Entries with scene source code:

========

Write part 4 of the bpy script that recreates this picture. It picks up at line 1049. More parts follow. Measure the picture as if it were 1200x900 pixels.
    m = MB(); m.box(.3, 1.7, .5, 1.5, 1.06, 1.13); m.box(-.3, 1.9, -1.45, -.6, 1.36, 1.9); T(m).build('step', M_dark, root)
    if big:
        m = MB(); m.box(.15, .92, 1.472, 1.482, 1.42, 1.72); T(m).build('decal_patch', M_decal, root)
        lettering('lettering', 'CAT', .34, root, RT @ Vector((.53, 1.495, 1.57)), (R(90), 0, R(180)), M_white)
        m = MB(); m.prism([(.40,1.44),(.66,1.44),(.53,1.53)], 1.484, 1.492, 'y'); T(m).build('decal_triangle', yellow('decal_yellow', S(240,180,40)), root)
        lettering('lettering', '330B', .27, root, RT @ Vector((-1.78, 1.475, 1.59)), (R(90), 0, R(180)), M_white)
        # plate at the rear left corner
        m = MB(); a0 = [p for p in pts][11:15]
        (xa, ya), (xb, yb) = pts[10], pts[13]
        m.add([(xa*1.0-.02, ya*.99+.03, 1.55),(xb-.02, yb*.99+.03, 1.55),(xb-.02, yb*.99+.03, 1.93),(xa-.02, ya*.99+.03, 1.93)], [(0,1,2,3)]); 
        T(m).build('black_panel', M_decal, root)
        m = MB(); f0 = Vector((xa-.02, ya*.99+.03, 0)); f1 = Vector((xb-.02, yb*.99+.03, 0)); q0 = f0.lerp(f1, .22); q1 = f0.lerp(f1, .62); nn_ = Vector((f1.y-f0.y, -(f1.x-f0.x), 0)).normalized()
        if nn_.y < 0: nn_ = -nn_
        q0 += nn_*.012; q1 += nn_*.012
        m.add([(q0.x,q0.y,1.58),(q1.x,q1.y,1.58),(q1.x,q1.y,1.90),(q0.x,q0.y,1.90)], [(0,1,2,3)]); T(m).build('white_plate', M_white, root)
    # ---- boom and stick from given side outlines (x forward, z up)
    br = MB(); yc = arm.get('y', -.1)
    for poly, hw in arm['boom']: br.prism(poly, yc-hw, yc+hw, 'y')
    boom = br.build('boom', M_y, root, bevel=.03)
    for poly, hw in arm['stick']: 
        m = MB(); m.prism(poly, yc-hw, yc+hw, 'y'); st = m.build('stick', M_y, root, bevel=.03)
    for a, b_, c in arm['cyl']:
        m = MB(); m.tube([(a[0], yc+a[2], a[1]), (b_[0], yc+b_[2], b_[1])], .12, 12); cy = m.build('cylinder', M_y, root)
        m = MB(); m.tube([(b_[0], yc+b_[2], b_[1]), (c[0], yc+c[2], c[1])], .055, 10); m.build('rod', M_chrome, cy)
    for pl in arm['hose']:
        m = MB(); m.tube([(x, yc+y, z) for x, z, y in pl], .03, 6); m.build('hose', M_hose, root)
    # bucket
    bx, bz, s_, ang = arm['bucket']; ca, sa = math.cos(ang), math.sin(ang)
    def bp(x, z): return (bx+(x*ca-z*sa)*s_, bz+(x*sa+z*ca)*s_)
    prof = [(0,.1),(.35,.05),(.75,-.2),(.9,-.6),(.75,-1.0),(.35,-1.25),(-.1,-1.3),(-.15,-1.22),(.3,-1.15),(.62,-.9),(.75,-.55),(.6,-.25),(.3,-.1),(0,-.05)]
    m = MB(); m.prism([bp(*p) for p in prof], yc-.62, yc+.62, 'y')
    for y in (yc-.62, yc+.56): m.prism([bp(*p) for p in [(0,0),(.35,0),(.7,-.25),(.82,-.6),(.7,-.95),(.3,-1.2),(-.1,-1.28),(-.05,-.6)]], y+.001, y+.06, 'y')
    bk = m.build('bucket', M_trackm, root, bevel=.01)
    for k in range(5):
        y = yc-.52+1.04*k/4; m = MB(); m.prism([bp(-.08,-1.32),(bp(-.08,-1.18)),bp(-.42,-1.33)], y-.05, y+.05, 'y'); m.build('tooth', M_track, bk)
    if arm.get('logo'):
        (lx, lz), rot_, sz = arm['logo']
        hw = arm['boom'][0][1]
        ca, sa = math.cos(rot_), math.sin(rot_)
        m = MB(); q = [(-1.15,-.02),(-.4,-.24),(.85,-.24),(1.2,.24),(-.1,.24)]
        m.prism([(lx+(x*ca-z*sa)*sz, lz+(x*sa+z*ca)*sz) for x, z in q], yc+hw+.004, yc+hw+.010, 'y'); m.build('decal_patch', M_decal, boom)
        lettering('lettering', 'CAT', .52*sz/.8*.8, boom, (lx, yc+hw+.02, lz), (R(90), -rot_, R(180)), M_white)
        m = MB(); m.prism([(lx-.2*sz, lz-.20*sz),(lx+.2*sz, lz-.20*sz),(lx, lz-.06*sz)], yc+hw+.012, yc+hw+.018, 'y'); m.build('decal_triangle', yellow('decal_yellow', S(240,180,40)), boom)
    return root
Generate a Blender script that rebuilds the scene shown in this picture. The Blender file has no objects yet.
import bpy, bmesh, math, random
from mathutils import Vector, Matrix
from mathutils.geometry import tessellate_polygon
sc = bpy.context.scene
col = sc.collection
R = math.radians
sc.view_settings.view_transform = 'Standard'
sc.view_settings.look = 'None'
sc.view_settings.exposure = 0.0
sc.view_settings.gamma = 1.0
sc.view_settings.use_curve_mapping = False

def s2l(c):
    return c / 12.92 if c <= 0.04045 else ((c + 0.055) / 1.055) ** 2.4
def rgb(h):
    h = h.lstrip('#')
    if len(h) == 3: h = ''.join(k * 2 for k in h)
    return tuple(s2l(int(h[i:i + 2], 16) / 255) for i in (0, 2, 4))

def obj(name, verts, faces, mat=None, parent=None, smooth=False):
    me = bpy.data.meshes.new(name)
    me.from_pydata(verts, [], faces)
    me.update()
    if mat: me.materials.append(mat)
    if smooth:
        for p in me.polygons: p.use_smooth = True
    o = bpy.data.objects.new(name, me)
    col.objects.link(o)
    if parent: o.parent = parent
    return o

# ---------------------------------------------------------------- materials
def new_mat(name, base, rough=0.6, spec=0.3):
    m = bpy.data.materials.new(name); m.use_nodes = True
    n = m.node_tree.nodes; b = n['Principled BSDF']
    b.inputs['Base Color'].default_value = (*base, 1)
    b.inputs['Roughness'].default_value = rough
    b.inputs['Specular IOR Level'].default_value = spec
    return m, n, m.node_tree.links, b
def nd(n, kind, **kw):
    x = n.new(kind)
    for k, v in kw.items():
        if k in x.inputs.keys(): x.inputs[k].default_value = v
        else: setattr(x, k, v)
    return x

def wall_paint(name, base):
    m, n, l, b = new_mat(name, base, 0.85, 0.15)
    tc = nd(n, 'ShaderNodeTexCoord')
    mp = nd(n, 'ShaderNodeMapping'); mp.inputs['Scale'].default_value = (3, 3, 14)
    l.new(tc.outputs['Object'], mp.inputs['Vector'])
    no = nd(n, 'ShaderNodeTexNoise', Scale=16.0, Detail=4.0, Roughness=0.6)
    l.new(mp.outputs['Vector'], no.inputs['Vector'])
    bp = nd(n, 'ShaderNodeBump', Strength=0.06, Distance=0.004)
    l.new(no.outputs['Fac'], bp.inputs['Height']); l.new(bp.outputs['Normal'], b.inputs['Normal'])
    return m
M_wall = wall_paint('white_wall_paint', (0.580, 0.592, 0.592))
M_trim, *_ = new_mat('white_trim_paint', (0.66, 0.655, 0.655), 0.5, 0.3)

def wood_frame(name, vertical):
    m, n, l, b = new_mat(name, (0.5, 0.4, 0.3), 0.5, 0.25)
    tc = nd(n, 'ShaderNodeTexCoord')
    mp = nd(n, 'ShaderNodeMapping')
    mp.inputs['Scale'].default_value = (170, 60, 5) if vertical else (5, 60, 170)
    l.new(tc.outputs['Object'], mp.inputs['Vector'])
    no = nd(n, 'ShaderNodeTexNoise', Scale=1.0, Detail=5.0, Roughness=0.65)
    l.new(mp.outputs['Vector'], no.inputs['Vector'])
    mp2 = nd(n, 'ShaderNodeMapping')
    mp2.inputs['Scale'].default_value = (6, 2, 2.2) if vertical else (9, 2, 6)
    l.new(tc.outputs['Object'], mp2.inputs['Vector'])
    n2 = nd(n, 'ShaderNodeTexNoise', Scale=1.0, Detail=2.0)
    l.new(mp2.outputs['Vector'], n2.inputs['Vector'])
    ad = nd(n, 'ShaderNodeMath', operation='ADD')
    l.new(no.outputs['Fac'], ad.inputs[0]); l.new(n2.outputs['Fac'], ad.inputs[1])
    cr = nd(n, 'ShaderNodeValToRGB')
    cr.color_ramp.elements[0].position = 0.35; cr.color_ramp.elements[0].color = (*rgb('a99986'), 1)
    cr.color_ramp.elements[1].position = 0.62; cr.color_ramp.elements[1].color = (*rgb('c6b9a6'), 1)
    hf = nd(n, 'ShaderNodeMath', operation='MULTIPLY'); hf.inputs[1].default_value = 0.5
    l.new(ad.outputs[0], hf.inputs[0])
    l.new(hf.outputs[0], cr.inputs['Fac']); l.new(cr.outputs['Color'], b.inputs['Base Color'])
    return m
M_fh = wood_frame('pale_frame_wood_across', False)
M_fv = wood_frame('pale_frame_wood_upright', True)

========

#### EXERCISE INSTRUCTIONS:
Your task is to print the lines from the one containing "Generate a Blender" through the one containing "return tuple(s2l(int(h[i:i +", exactly and with nothing added.

#### RESPONSE:
Generate a Blender script that rebuilds the scene shown in this picture. The Blender file has no objects yet.
import bpy, bmesh, math, random
from mathutils import Vector, Matrix
from mathutils.geometry import tessellate_polygon
sc = bpy.context.scene
col = sc.collection
R = math.radians
sc.view_settings.view_transform = 'Standard'
sc.view_settings.look = 'None'
sc.view_settings.exposure = 0.0
sc.view_settings.gamma = 1.0
sc.view_settings.use_curve_mapping = False

def s2l(c):
    return c / 12.92 if c <= 0.04045 else ((c + 0.055) / 1.055) ** 2.4
def rgb(h):
    h = h.lstrip('#')
    if len(h) == 3: h = ''.join(k * 2 for k in h)
    return tuple(s2l(int(h[i:i + 2], 16) / 255) for i in (0, 2, 4))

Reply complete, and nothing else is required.